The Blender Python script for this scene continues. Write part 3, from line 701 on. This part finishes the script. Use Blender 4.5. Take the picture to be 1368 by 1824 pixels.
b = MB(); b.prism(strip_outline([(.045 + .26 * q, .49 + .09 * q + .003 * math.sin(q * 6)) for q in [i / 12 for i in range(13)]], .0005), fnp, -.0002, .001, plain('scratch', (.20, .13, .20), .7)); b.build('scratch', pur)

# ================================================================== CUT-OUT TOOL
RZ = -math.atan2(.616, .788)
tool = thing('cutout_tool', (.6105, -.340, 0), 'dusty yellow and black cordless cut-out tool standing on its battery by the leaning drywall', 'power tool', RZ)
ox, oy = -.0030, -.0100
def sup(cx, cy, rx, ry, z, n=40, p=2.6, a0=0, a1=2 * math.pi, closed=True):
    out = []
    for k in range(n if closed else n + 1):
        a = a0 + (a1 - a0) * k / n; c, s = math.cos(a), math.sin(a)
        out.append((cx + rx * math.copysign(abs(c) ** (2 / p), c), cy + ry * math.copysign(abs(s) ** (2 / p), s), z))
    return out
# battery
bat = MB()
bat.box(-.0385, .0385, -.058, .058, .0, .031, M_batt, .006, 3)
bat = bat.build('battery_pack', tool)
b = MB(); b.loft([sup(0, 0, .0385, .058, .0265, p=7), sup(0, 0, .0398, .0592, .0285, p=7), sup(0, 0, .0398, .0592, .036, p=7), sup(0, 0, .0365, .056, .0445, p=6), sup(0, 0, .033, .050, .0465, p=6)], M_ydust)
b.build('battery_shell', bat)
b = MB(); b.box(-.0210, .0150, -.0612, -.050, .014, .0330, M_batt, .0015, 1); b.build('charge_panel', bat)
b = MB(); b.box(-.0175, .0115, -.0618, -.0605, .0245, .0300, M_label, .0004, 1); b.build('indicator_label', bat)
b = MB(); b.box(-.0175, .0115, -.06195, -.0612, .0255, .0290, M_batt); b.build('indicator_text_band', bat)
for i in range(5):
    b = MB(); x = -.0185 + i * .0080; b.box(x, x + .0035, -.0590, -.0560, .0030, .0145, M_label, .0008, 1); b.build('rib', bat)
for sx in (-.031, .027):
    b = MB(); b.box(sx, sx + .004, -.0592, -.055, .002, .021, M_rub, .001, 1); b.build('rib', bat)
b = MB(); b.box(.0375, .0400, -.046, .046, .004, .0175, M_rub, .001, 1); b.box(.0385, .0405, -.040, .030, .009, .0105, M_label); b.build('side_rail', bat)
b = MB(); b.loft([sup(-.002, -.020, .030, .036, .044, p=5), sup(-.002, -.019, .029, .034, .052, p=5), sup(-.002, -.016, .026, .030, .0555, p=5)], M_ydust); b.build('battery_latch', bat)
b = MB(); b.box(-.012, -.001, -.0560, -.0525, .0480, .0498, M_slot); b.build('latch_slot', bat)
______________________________
* AIM OF THE EXERCISE: Each line from the start of the listing above through the line containing "b = MB(); b.prism(strip_outline([(.045" should be copied exactly, please, with no other lines added.

* ANSWER FOR THE TASK:
The Blender Python script for this scene continues. Write part 3, from line 701 on. This part finishes the script. Use Blender 4.5. Take the picture to be 1368 by 1824 pixels.
b = MB(); b.prism(strip_outline([(.045 + .26 * q, .49 + .09 * q + .003 * math.sin(q * 6)) for q in [i / 12 for i in range(13)]], .0005), fnp, -.0002, .001, plain('scratch', (.20, .13, .20), .7)); b.build('scratch', pur)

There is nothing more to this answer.